По логике Мандельштама безумием и самоубийством было не совершить этого безумия и самоубийства. Подписать себе смертный приговор было, по-видимому, единственной возможностью глотнуть «ворованный воздух», отказаться от которого означало впасть в иудин грех «разрешенной литературы».
Деля всю мировую литературу на «мразь» и «ворованный воздух», Мандельштам отделяет зерна от плевел как ангел при последней жатве. Ангел, как известно, вестник, каковым и сознавал себя Мандельштам, зная, что «не бумажные дести, а вести спасают людей». А если так, то каждый пишущий поставлен перед выбором между культурой как «свободным подражанием Христу» и тем или иным уходом от этого «подражания».

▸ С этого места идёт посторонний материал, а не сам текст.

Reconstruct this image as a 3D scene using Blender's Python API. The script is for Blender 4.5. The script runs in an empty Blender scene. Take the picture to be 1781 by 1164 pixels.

Поэтому сказать, что «разрешенная литература» — это повторение уже решенной кем-то художественной задачи, думается, еще не сказать всего. Речь ведь идет не только и не столько о художественных задачах, сколько о сверхзадаче жизнетотворчества (творчества как жизни и жизни как творчества):
И бороться за воздух прожиточный —
Это слава другим не в пример.
Именно наличие или отсутствие такой борьбы и отличает одну литературу от другой. Особенно, когда воздух очевидным образом отнят. И отнят не только у поэта — отнят у всех:
Из густо отработанных кино,
Убитые, как после хлороформа,
Выходят толпы. До чего они венозны,
И до чего им нужен кислород!
Кислород может быть только украден, но у кого? Разумеется, у князя воздушного, представленного земными инстанциями. И потому-то это и слава другим не в пример, что вести такую борьбу означает не только «изменить что-то в самой структуре русской поэзии», а решить задачу, превышающую человеческие силы, так как литература, «написанная без разрешения» вообще не пишется, («я ничего не пишу», заявляется в «Четвертой прозе») — она записывается как свидетельство, необходимое как воздух и сама является воздухом. Тем воздухом, которым каждый задыхающийся ученик — ученик Задыхавшегося на кресте — дышит «в весельи и тайне».